Let's unpack "$\forall x,y\in\mathbb{Z}, p\mid xy\implies p\mid x\lor p\mid y$" a little.
This says,
- First write down all possible pairs $(x,y)$ where $x$ and $y$ are both in $\mathbb{Z}$.
- Now throw most of them away, keeping only the ones where $p \mid xy$.
- Of the surviving pairs, are any a witness to the falsehood of "$p\mid xy\implies p\mid x\lor p\mid y$"? To be such a witness, we must have a pair $(x,y)$ that makes "$p\mid xy$" true (which we've arranged by throwing out the pairs that do not do so) while also making "$p\mid x\lor p\mid y$" false.

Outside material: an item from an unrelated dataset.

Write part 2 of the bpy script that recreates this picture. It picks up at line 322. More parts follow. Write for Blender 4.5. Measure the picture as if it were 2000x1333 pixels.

You are to show that the absence of witnesses to falsehood forces that $p$ is prime. Equivalently, by contraposition, you are to show that $p$ not a prime forces the existence of a witness of falsehood.
Working through a simple example can suggest an outline of the proof. As an example of showing the contrapositive version, the choice $p=6$ is not prime. Now take $x = 2$, $y=3$. We see that $p = 6 \mid 6 = 2 \cdot 3 = x y$. However, $p = 6 \not\mid 2 = x$ and $p \not\mid 3 = y$. Consequently, the pair $(2,3)$ is a witness to the falsehood of the implication when $p = 6$. So for this particular choice of not prime $p$, we have shown that there is a witness to falsehood of the implication. How would you modify this argument to work for an arbitrary not prime $p$?